At the same time, building brand equity and customer loyalty has become more crucial than ever, which could fast-track premiumisation.

“By enhancing brand value, companies can reduce consumer price sensitivity. The key to sustained growth in the consumer goods sector lies in brand-driven pricing power.”

For brands unable to maintain export competitiveness due to tight profit margins, the natural fallback is the domestic market. This will lead to intensified competition in China, creating a ripple effect throughout the supply chain.

“Contract manufacturers losing overseas orders are forced to focus on Chinese domestic clients, increasing supply and lowering the threshold for entry. The resulting price wars at the manufacturing level inevitably pressure downstream beauty brands, triggering a full-scale market ‘involution’.

Despite these “short-term pains”, she believes that the tariff crisis may speed up industry transformation.

“History offers a positive outlook. Following the 2018 tariff shock, China’s cosmetics exports rebounded within three years. By 2023, exports reached USD6.5bn — a 134% increase compared to 2019 — demonstrating the sector’s underlying resilience.”

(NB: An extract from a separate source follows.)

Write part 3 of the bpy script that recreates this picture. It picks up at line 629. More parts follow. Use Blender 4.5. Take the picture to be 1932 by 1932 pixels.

Impact on US cosmetics brands in China

The US is home to many global cosmetics giants, such as Estée Lauder, Coty, and Colgate-Palmolive, whose brands have long held significant positions in China’s beauty market.

However, continued trade tensions between China and the US are likely to disrupt their growth trajectories in the region, He said.

“For US brands, increased tariffs may lead to either higher retail prices or compressed profit margins. Brands that heavily rely on the Chinese market could face serious setbacks.

“As cosmetics are a highly substitutable category, a general price increase could reduce the overall value proposition of American brands, potentially pushing Chinese consumers towards European, Japanese, Korean, or domestic alternatives.”

Specifically for C-beauty brands, trade friction has created new momentum for growth.

“The rise of Chinese domestic cosmetics is an observable trend, and the current situation may further accelerate their market penetration.”

Furthermore, retailers and distributors, anticipating a decline in consumer interest in US products, may proactively shift their portfolios towards non-American brands.

“Combined with growing national sentiment and changing price dynamics, this presents a strategic opportunity for niche European brands to expand their presence in China.

“Meanwhile, Asian beauty brands, particularly those from Japan and South Korea, are also well-positioned to capture additional market share due to their growing popularity and regional proximity.”